> _Your task_: Copy out all lines that carry the word "scene".

-- Start of Information provided --

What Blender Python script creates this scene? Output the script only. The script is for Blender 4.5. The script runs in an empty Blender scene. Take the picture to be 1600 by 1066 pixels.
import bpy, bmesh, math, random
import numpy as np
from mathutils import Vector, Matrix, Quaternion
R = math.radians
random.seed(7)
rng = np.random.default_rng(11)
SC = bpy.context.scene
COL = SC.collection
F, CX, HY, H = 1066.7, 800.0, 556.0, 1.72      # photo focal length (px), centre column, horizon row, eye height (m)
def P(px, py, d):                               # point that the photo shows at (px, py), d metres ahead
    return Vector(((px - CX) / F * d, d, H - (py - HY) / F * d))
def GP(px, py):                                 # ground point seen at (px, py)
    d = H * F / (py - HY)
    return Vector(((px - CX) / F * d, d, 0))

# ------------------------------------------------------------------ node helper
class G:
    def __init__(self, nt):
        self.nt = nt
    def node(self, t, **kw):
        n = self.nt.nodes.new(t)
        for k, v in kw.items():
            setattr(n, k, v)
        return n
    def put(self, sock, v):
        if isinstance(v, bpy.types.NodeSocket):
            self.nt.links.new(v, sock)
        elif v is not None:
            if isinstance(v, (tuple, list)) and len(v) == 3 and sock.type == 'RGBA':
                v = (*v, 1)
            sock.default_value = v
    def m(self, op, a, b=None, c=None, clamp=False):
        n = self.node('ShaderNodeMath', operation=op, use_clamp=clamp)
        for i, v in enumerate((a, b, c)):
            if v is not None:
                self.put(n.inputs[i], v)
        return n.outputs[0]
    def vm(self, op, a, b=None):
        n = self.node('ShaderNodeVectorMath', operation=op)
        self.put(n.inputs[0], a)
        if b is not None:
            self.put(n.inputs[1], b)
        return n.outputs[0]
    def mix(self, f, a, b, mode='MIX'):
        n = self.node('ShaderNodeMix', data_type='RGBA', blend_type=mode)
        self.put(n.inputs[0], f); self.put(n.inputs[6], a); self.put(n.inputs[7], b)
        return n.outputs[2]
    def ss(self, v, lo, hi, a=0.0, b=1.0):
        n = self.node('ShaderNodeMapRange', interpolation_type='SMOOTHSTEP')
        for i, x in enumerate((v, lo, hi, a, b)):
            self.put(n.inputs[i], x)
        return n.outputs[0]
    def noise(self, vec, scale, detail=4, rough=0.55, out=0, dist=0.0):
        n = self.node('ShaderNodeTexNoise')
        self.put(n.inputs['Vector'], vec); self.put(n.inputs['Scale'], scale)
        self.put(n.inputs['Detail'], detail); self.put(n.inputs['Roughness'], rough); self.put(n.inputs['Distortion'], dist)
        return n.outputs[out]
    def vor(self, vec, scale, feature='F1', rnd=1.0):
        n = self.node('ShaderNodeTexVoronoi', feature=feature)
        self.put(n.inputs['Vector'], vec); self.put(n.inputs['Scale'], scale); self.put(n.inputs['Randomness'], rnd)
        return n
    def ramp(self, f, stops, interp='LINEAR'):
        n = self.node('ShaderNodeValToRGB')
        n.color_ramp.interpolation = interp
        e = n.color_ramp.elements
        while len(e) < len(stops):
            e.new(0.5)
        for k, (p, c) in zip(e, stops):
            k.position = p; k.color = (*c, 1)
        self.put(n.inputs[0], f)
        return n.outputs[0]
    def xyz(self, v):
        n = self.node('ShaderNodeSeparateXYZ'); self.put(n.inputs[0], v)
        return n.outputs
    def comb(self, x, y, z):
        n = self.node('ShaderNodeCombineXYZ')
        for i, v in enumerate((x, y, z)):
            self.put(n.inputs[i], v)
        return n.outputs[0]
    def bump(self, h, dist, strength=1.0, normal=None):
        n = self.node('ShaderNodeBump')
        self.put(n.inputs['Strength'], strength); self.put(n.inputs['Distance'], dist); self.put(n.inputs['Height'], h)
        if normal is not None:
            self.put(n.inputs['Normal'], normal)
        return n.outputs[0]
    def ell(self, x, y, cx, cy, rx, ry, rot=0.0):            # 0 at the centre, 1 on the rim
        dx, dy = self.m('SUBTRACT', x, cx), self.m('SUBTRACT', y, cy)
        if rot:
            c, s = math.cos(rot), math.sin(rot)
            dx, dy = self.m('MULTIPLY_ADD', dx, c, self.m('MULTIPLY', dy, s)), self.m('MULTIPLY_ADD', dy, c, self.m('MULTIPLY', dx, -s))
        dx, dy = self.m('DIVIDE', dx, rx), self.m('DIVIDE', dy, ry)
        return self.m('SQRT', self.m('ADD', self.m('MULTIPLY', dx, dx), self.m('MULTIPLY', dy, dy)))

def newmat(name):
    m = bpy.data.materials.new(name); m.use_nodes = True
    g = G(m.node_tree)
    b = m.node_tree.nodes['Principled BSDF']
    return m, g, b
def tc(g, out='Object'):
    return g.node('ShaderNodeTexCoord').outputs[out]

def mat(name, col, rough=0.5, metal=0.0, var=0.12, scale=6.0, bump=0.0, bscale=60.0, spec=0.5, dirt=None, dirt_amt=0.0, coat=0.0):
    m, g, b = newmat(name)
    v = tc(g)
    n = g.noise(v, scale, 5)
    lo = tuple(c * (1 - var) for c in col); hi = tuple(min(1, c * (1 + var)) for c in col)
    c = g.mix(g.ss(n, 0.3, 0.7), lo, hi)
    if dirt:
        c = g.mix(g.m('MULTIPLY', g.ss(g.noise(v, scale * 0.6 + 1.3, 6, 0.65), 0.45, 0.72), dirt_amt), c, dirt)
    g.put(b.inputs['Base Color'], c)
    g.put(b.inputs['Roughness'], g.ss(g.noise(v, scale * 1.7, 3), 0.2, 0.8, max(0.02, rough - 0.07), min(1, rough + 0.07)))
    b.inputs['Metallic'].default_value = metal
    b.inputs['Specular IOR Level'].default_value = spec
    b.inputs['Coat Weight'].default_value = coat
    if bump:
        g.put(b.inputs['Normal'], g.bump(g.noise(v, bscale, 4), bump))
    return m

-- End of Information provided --

> _Expected output_:
What Blender Python script creates this scene? Output the script only. The script is for Blender 4.5. The script runs in an empty Blender scene. Take the picture to be 1600 by 1066 pixels.
SC = bpy.context.scene